A content management system (CMS) is a system used to organize and facilitate collaborative content creation.

CMSs allow end-users (typically authors of some sort) to provide new content in the form of articles. The articles are typically entered as plain text, perhaps with markup to indicate where other resources (such as pictures) should be placed. The system then uses rules to style the article, which separates the display from the content, which has a number of advantages when trying to get many articles to conform to a consistent "look and feel". The system then adds the articles to a larger collection for publishing.

The systems also often include some sort of concept of the workflow for the target users, which defines how the new content is to be routed around the system.

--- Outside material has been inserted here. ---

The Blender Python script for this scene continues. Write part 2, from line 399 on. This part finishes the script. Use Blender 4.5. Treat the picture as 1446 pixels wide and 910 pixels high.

A good example would be a system for managing a newspaper. In such a system the reporters type articles into the system, which stores them in a database. Along with the article the system stores attributes, including keywords, the date and time of filing, the reporter's name, etc. The system then uses these attributes to find out, given its workflow rules, who should proofread the article, approve it for publication, edit it, etc. Later the editors can choose which articles to include (or ignore) in an edition of the newspaper, which is then laid out and printed automatically.

More recently the term has been associated almost entirely with programs for editing web sites. Such systems span a wide variety of needs, from small systems with almost no workflow for small user-groups and such, to large database-based systems for running large, very active web sites such as those for a newspaper.

Perhaps the best example of such a system is the one you are probably using now, the WikiWiki. Wiki software includes logic that allows authors (such as yourself) to edit the content of the site online. When you have completed your changes, the wiki software tracks what changes you have made, and updates the page. Wikis also allows many more than one person to edit the target page at the same time, solving simultaneous write conflicts as they arise.